Ledecky scratched the 1500m free final at the summer world championships due to illness. Italian Simona Quadarella went on to win that title in 15:40.89, which was the world’s fastest time this year until Saturday night.

“I didn’t have time on my mind at all today. I just wanted to have a consistent swim,” Ledecky, undefeated in 1500m free finals for nine years, said on NBCSN. “That’s probably the best mile that I’ve had in a while.”

The women’s 1500m freestyle debuts at the Olympics in Tokyo. Ledecky is expected to add that to her Rio Olympic individual lineup of 200m, 400m and 800m frees, assuming she is top two in each event at the June Olympic trials.

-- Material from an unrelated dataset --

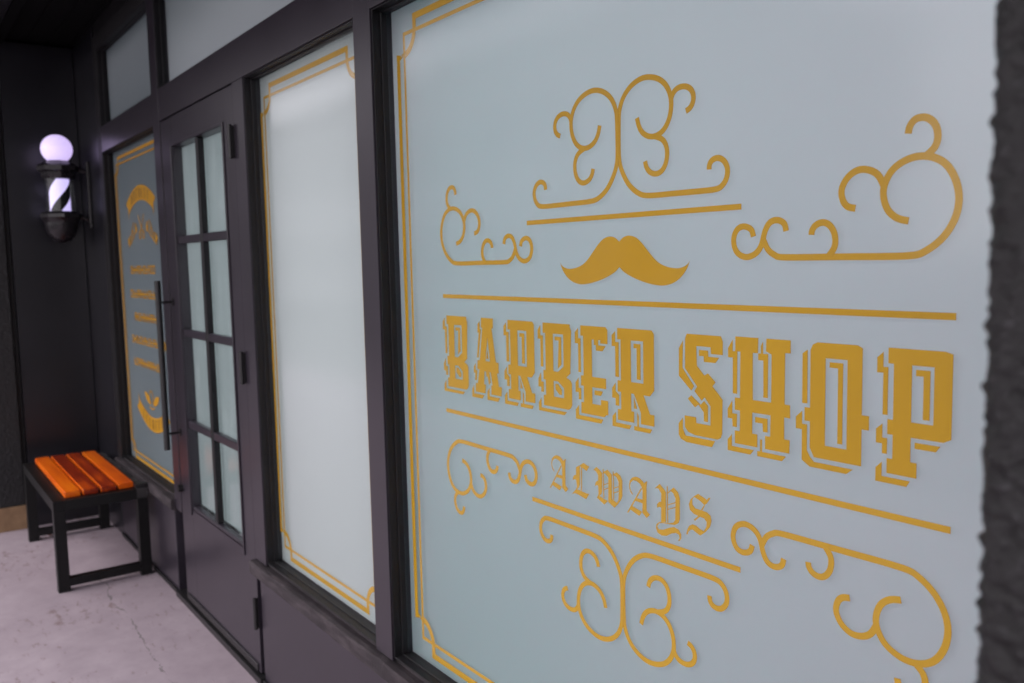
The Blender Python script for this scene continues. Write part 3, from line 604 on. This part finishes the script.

In other events Saturday, Erika Brown handed Simone Manuel a rare defeat in the 100m freestyle. Brown, a University of Tennessee senior, clocked 53.42 and lowered her personal best by .71 between prelims and the final. Brown moved from sixth to fourth in the U.S. rankings this year, upping her stock as a contender to make the Olympic 4x100m free relay pool via a top-six finish at trials.

Brown previously lowered her personal best in the 50m free on Thursday. She ranks third in the U.S. this year in that event.

Emily Escobedo dealt Lilly King a rare domestic defeat in the 200m breaststroke. Escobedo lowered her personal best by .87 and clocked 2:22.00, moving to seventh fastest in the world this year and remaining fourth among Americans.

In the men’s 200m breast, Olympic champion Dmitriy Balandin of Kazakhstan was beaten by Cody Miller, the Olympic 100m breast silver medalist. Both were slower than their best times this year.

The next significant swim meet is a Tyr Pro Series stop in Knoxville, Tenn., from Jan. 16-19.